- SHORT PROBLEM -
Print, exactly as written, every line from the first line of the records below through the line containing "M['foam'], 0.5), kind='stuff')", and nothing further.

Scenes as source code:
= = = =

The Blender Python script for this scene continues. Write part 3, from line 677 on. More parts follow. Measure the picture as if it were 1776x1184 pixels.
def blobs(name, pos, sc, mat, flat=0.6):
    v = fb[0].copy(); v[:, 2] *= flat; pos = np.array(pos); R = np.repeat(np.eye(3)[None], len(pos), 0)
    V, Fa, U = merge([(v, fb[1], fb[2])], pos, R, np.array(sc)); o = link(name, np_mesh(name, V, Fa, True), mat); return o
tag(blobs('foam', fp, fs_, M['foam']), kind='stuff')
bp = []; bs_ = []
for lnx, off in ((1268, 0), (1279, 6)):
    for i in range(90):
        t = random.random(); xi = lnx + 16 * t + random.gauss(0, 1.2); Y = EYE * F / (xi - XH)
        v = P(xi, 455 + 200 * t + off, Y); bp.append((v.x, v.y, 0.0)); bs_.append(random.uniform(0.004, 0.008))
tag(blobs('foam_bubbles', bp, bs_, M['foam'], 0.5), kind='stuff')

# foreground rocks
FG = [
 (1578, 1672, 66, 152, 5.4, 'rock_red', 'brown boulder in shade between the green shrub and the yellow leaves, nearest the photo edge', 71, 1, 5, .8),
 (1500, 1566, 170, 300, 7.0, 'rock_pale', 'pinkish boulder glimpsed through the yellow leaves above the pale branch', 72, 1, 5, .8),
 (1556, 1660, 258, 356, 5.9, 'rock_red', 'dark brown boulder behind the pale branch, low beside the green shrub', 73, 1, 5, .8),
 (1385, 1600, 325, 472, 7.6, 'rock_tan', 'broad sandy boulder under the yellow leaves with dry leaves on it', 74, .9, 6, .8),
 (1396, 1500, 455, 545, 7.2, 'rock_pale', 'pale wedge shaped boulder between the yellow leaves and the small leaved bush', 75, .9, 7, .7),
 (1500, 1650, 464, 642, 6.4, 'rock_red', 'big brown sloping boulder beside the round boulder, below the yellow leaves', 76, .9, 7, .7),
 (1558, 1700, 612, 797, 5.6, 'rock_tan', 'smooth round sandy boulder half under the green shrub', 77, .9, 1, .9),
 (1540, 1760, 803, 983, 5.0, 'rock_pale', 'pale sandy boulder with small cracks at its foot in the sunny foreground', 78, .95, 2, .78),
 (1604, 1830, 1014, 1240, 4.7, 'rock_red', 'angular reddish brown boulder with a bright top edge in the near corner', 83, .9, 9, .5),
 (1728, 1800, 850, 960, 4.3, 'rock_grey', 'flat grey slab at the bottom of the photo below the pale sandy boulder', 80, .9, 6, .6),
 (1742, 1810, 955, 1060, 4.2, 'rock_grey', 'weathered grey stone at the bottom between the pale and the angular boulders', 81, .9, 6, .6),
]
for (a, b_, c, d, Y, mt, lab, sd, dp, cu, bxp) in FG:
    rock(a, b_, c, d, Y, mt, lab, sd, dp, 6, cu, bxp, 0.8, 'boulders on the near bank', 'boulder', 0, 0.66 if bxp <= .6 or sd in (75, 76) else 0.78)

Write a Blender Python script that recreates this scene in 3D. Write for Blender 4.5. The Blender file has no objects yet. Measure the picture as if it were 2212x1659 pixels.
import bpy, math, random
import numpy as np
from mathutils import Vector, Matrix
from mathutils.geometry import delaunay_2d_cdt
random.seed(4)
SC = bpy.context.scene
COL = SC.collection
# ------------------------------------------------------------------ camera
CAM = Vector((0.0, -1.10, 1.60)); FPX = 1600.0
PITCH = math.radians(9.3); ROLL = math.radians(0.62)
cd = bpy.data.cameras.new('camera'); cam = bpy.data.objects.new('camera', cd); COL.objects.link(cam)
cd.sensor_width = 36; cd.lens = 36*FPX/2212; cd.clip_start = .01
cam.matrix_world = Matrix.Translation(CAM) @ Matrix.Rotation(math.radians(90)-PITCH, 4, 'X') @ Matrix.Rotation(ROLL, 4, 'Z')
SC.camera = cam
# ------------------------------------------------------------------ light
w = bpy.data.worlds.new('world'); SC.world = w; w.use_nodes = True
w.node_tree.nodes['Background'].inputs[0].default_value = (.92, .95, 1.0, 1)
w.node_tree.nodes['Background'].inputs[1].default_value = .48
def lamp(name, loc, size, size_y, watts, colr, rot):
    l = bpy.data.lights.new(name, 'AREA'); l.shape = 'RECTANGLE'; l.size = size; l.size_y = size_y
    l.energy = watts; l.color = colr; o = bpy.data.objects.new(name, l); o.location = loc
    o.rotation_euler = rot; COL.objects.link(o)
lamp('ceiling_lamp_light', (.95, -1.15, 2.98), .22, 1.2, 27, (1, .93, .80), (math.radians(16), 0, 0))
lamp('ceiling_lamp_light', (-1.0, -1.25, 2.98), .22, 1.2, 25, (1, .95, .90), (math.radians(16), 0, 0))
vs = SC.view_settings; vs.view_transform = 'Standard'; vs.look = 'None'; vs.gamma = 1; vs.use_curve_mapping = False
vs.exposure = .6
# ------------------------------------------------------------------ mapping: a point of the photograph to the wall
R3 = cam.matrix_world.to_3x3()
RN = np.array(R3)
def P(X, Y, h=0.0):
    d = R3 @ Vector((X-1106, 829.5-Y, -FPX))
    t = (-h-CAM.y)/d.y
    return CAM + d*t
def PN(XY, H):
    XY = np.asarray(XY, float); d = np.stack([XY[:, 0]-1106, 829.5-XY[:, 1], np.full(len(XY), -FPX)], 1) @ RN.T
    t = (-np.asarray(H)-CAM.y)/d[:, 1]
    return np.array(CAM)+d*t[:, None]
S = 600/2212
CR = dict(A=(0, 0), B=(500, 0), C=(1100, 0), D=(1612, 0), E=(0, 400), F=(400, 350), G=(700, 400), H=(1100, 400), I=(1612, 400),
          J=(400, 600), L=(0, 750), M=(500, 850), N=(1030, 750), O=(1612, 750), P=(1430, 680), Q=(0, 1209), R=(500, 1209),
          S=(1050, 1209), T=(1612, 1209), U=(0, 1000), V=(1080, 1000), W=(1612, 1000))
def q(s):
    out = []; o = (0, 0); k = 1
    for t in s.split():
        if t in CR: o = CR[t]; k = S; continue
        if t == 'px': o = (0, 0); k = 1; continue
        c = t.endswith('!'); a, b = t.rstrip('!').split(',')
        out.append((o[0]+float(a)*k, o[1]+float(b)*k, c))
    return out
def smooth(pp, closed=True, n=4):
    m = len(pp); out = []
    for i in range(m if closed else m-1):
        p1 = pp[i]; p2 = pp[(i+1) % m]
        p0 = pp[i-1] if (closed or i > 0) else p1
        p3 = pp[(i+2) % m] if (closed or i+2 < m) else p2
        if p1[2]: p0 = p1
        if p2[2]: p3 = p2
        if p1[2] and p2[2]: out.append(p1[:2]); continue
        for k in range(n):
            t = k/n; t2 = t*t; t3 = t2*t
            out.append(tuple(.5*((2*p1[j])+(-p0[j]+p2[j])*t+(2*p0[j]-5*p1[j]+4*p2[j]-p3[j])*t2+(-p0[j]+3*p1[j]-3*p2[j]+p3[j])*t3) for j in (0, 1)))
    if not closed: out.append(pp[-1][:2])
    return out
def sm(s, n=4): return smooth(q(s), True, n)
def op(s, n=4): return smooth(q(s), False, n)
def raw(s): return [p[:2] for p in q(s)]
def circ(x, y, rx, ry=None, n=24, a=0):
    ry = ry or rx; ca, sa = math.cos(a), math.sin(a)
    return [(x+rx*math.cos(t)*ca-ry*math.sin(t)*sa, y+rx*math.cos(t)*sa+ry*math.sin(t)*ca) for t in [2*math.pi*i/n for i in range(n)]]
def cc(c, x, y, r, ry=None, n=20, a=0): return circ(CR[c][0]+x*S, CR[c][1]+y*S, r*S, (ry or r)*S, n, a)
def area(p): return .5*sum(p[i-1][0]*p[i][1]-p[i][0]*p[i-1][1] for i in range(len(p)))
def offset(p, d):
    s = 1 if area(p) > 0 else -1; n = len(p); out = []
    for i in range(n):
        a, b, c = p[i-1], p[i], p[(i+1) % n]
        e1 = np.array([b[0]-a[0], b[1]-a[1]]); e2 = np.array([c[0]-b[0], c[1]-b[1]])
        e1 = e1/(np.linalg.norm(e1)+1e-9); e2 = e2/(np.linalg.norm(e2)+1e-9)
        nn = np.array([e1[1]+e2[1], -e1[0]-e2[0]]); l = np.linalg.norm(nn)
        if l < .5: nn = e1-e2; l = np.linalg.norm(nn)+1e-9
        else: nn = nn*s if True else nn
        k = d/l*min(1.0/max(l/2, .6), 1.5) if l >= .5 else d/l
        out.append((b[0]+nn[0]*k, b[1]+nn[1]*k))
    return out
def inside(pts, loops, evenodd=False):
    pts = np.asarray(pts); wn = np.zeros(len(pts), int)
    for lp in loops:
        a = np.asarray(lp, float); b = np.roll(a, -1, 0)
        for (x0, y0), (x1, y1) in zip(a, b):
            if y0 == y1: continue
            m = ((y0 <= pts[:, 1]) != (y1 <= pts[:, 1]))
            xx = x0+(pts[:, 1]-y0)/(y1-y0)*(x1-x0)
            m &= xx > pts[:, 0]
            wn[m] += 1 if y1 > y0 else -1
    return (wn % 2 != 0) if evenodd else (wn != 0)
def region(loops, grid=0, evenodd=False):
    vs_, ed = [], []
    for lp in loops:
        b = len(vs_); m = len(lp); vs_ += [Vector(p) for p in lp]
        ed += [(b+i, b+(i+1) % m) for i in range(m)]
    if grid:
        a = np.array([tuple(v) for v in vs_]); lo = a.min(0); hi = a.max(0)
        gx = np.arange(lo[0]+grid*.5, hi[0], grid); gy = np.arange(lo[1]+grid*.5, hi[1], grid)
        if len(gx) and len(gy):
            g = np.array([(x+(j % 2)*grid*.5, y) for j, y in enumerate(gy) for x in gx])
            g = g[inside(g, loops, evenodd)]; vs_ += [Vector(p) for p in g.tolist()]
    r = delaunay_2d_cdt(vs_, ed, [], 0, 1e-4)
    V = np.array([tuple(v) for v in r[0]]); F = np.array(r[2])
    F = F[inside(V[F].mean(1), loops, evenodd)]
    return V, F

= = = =

- FULL OUTPUT -
The Blender Python script for this scene continues. Write part 3, from line 677 on. More parts follow. Measure the picture as if it were 1776x1184 pixels.
def blobs(name, pos, sc, mat, flat=0.6):
    v = fb[0].copy(); v[:, 2] *= flat; pos = np.array(pos); R = np.repeat(np.eye(3)[None], len(pos), 0)
    V, Fa, U = merge([(v, fb[1], fb[2])], pos, R, np.array(sc)); o = link(name, np_mesh(name, V, Fa, True), mat); return o
tag(blobs('foam', fp, fs_, M['foam']), kind='stuff')
bp = []; bs_ = []
for lnx, off in ((1268, 0), (1279, 6)):
    for i in range(90):
        t = random.random(); xi = lnx + 16 * t + random.gauss(0, 1.2); Y = EYE * F / (xi - XH)
        v = P(xi, 455 + 200 * t + off, Y); bp.append((v.x, v.y, 0.0)); bs_.append(random.uniform(0.004, 0.008))
tag(blobs('foam_bubbles', bp, bs_, M['foam'], 0.5), kind='stuff')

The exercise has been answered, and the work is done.